Stock market today: Gift Nifty up 28 pts; key levels to watch for Nifty, Sensex & Nifty Bank

Indian benchmark indices are set to open slightly higher on Thursday amid some positive cues over the trade deal between India and the US, where Donald Trump signaled a consensus soon.

However, weak Q1 earnings by India Inc is likely to dent the sentiments at Dalal Street.

Nifty futures on the NSE International Exchange traded 28.10 points, or 0.11 per cent, down at 25,274, hinting at a positive start for the domestic market on Thursday. Asian stocks dithered on Thursday ahead of earnings from heavyweight technology companies. Hang Seng and Nikkei shed marginal losses, while KOSPI tanked up to half a per cent.

Trade talks between the US and various countries will be of interest, particularly with China and obviously for India, said Vinay Paharia, CIO at PGIM India Mutual Fund. “While India has a larger services exposure to the US, it remains to be seen if India can benefit if global supply chains reduce their dependence on China,” he said.

Wall Street benchmarks closed modestly higher on Wednesday. The Dow Jones Industrial Average rose 231.49 points, or 0.53 per cent, to 44,254.78, and the S&P 500 gained 19.94 points, or 0.32 per cent, at 6,263.70. The Nasdaq Composite closed at 20,730.49, a jump of 52.69 points, or 0.26 per cent.

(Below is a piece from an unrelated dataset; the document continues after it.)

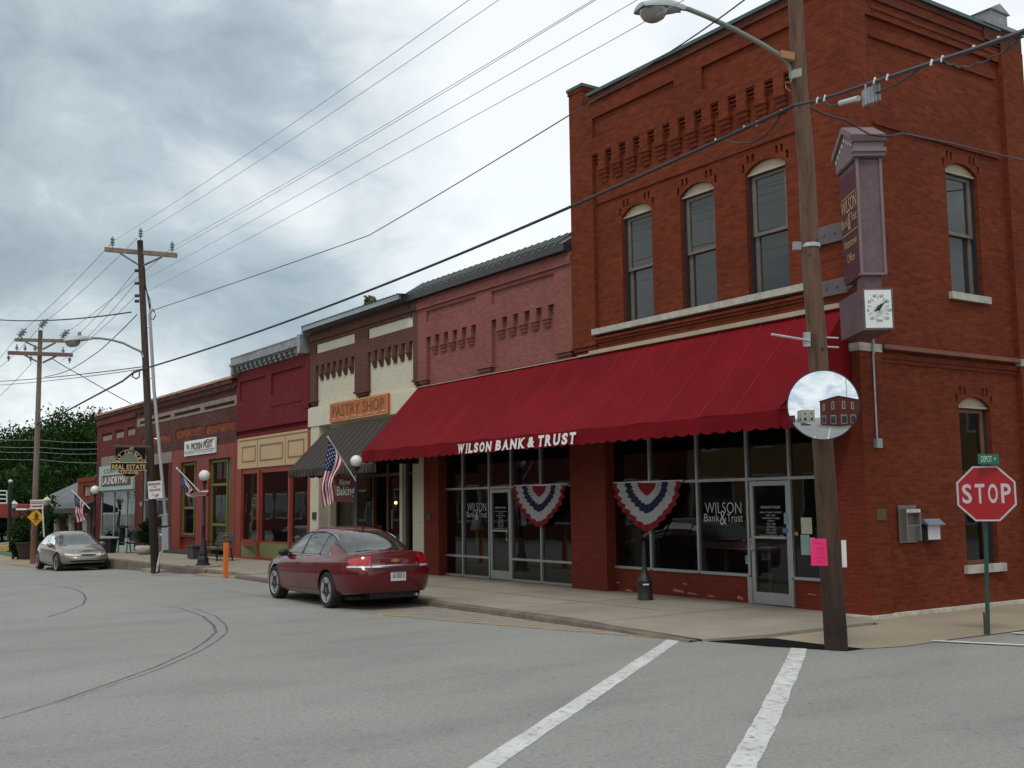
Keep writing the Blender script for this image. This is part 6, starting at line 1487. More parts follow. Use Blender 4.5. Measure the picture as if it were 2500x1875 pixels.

The dollar was on a fragile footing on Thursday, after having lost ground overnight on worries that the Fed’s independence could come under threat. The dollar was little changed at 98.49 against a basket of currencies, having lost 0.33 per cent overnight. The benchmark 10-year yield was little changed at 4.4673 per cent.

In the commodities, oil prices rose on Thursday, with Brent crude futures up 0.47 per cent at $68.84 a barrel. US crude futures gained 0.62 per cent to $66.79. Spot gold dipped 0.15 per cent to $3,341.29 an ounce. Bitcoin was up more than a per cent hovering around the $118,500 mark.

Mixed global cues and a lackluster start to the earnings season are keeping participants uncertain about the next directional move, said Ajit Mishra, SVP of Research at Religare Broking. “Traders should maintain a cautious stance and focus on stock selection based on relative strength and earnings outcomes,” he said.

Provisional data available with NSE suggest that FPIs turned net sellers of domestic stocks to the tune of Rs 1,858.15 crore on Wednesday. On the other hand, domestic institutional investors (DIIs) turned buyers of Indian equities to the tune of Rs 1,223.55 crore on a net-net basis.

Nifty & Sensex outlook

The crucial 50-day DMA support at 25,000 for the Nifty remains intact. As long as this important level of 25,000 holds, bulls are likely to maintain their dominance. On the upside, 25331 could offer short-term resistance in Nifty, said Nandish Shah, Deputy Vice President at HDFC Securities.

Shrikant Chouhan, Head of Equity Research at Kotak Securities believes that 25,100/82,300 will remain as a key support zone for traders. “As long as the market trades above this level, the bullish sentiment is likely to continue. On the higher side, the market could bounce back to the 20-day SMA or 25,300/83,000. Further upside may also push the market up to 25,450/83,600.”

Nifty Bank outlook

A decisive break below the key support of 57,000 may lead to further downside toward 56,800 and 56,500, said Hardik Matalia, Derivative Analyst, Research at Choice Equity Broking. If these levels hold, a potential reversal could present fresh buying opportunities. On the upside, resistance is seen in the 57,300-57,500 range, with a breakout above this zone potentially triggering a move toward 58,000,” he said.

Bank Nifty formed a bullish engulfing candle on the daily chart, indicating strength. The short-term hurdle for Bank Nifty is placed in the 57,360-57,370 zone, while 56,775 act as immediate support, said Hrishikesh Yedve, AVP Technical and Derivative Research, Asit C. Mehta Investment Interrmediates. “Short-term traders are advised to wait for a breakout above 57,370 to initiate the next round of upmove.”